A la vez, odias las promesas, odias que te rompan los esquemas cada vez que alguien dice que te va a querer para siempre y solo te aprecia por tus caderas. Por tu carisma. Por tu falsa filantropía.
No dejas que nadie se adentre en el laberinto de tu mente que parece un libro abierto con candado invisible siempre puesto. Tienes miedo de que la gente sepa que tras tu perfección se esconden alma vacía y mente solitaria. Adoras la soledad y siempre estás rodeada de gente. Odias la vanidad y tú la llevas a todas partes como complemento a un conjunto detalladamente elegido la noche anterior. No soportas ver como la gente se odia a sí misma pero no puedes pasar por delante de un espejo sin nombrar, en silencio, todos y cada uno de tus defectos.

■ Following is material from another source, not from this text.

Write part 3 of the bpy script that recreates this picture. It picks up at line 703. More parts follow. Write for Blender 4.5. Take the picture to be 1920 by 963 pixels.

Te niegas el derecho de ir a bailes de fin de curso porque no te gustaría presenciar como alguien te hace sombra, pero te la haces tu misma. No te permites querer entregándolo todo porque sabes que si juegas a una sola carta es probable perder la apuesta. Y no sabrías como empezar de cero, sin tener nada. Aunque no tengas nada, aunque nunca hayas tenido nada.
Crees que si no vives intensamente, no estás aprendiendo nada. Que no sabrás nada hasta el día en que hayas saltado un puente atada a una cuerda o hayas luchado contra el viento en un ala delta. Crees que si no te cuelas en los conciertos no los disfrutas tanto, que si no apareces de repente en medio de una atracción de ese parque que te sabes de memoria no serás feliz.
No piensas que puedas estar dejando huellas en corazones maltratados por el tiempo, que puedas estar volviendo loco a cualquiera con tus misterios, con tus preguntas sin responder. No crees ser capaz de perturbar el sueño o de hacer volar la imaginación.
Son tus misterios los que te hacen preciosa, tus sonrisas de mirada vacía y tus balas, las que disparas entre dientes cuando sabes que estas son las que duelen más.
Cinco minutos hablando contigo bastan para soñar toda una vida, así de relativo es el tiempo.